-------- Recorded information --------

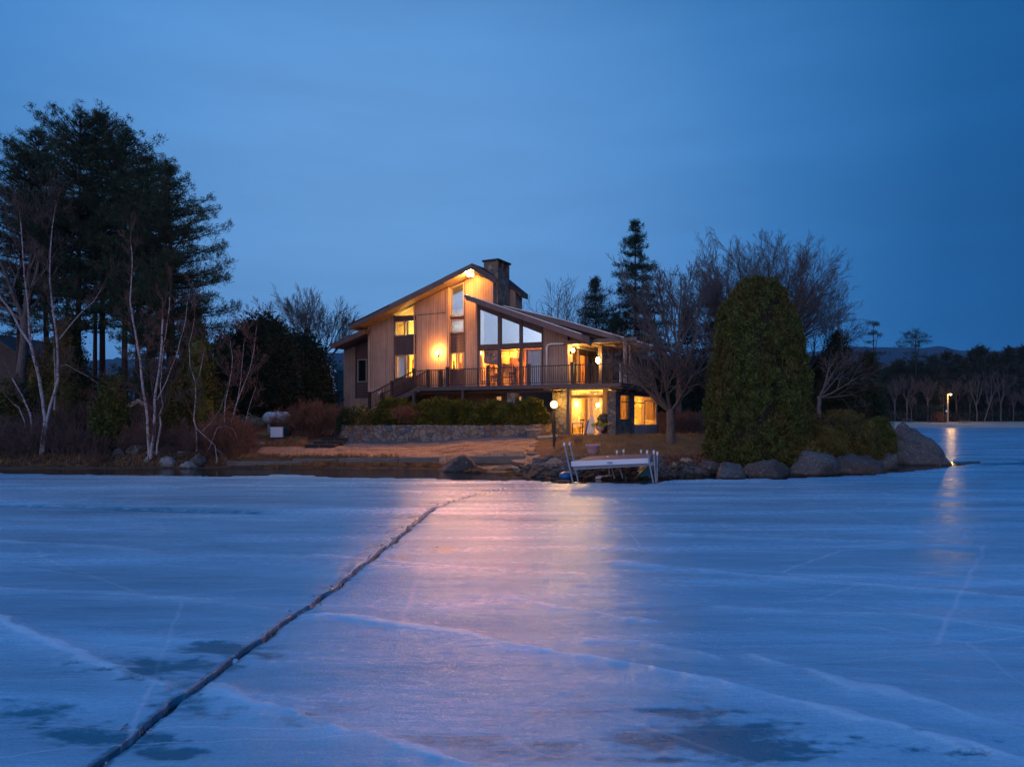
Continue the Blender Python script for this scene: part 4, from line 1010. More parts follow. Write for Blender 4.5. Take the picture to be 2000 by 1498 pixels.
def railing(par, A, Bp, n, sp=.15, post=True, pw=.14, balm='rail', topm='rail', rh=HR):
    """A,B local points at deck level"""
    A = Vector(A); Bp = Vector(Bp); up = Vector((0, 0, 1))
    r = MB().beam(A+up*(rh-.06), Bp+up*(rh-.06), .10, .06).beam(A+up*.12, Bp+up*.12, .05, .05).build('handrail', M[topm], par)
    k = max(1, int((Bp-A).length/sp)); bb = MB()
    for i in range(1, k):
        p = A+(Bp-A)*i/k; bb.beam(p+up*.13, p+up*(rh-.09), .035, .035)
    bb.build('balusters', M[balm], par)
def post(par, p, hh=HR+.06, w_=.19):
    q = MB().box(p[0]-w_/2, p[0]+w_/2, p[1]-w_/2, p[1]+w_/2, p[2], p[2]+hh).build('rail_post', M['rail'], par)
    MB().box(p[0]-w_/2-.03, p[0]+w_/2+.03, p[1]-w_/2-.03, p[1]+w_/2+.03, p[2]+hh+.0, p[2]+hh+.05).build('post_cap', M['rail'], q)
PX = [lx(p, .15) for p in posts_px]
for x in PX: post(deck, (x, .15, ZD))
for a, b in zip(PX[:-1], PX[1:]): railing(deck, (a+.1, .15, ZD), (b-.1, .15, ZD), 0)
railing(deck, (PX[-1]+.1, .15, ZD), (-.1, .15, ZD), 0)
MB().tube([(-.08, .15, ZD), (-.08, .15, ZD+HR)], .035, 8).build('rail_post', M['white'], deck)
bb = MB()
for i in range(1, 26):
    y = .15+i*.32
    if y > YE-.2: break
    zt = ZD+(sb[1][1]+.35-ZD)*(y-.07)/(YE-.07); bb.beam((-.08, y, zt), (-.08, y, zt+1.15), .035, .035)
bb.build('balusters', M['frame'], deck)
MB().beam((-.08, .15, ZD+HR-.03), (-.08, YE-.2, sb[1][1]+.35+1.18), .06, .05).build('handrail', M['frame'], deck)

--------

◆ **Written request**: Copy the data character for character, but drop all pictures from the copy.

◆ **Reply to the task**:
Continue the Blender Python script for this scene: part 4, from line 1010. More parts follow. Write for Blender 4.5. Take the picture to be 2000 by 1498 pixels.
def railing(par, A, Bp, n, sp=.15, post=True, pw=.14, balm='rail', topm='rail', rh=HR):
    """A,B local points at deck level"""
    A = Vector(A); Bp = Vector(Bp); up = Vector((0, 0, 1))
    r = MB().beam(A+up*(rh-.06), Bp+up*(rh-.06), .10, .06).beam(A+up*.12, Bp+up*.12, .05, .05).build('handrail', M[topm], par)
    k = max(1, int((Bp-A).length/sp)); bb = MB()
    for i in range(1, k):
        p = A+(Bp-A)*i/k; bb.beam(p+up*.13, p+up*(rh-.09), .035, .035)
    bb.build('balusters', M[balm], par)
def post(par, p, hh=HR+.06, w_=.19):
    q = MB().box(p[0]-w_/2, p[0]+w_/2, p[1]-w_/2, p[1]+w_/2, p[2], p[2]+hh).build('rail_post', M['rail'], par)
    MB().box(p[0]-w_/2-.03, p[0]+w_/2+.03, p[1]-w_/2-.03, p[1]+w_/2+.03, p[2]+hh+.0, p[2]+hh+.05).build('post_cap', M['rail'], q)
PX = [lx(p, .15) for p in posts_px]
for x in PX: post(deck, (x, .15, ZD))
for a, b in zip(PX[:-1], PX[1:]): railing(deck, (a+.1, .15, ZD), (b-.1, .15, ZD), 0)
railing(deck, (PX[-1]+.1, .15, ZD), (-.1, .15, ZD), 0)
MB().tube([(-.08, .15, ZD), (-.08, .15, ZD+HR)], .035, 8).build('rail_post', M['white'], deck)
bb = MB()
for i in range(1, 26):
    y = .15+i*.32
    if y > YE-.2: break
    zt = ZD+(sb[1][1]+.35-ZD)*(y-.07)/(YE-.07); bb.beam((-.08, y, zt), (-.08, y, zt+1.15), .035, .035)
bb.build('balusters', M['frame'], deck)
MB().beam((-.08, .15, ZD+HR-.03), (-.08, YE-.2, sb[1][1]+.35+1.18), .06, .05).build('handrail', M['frame'], deck)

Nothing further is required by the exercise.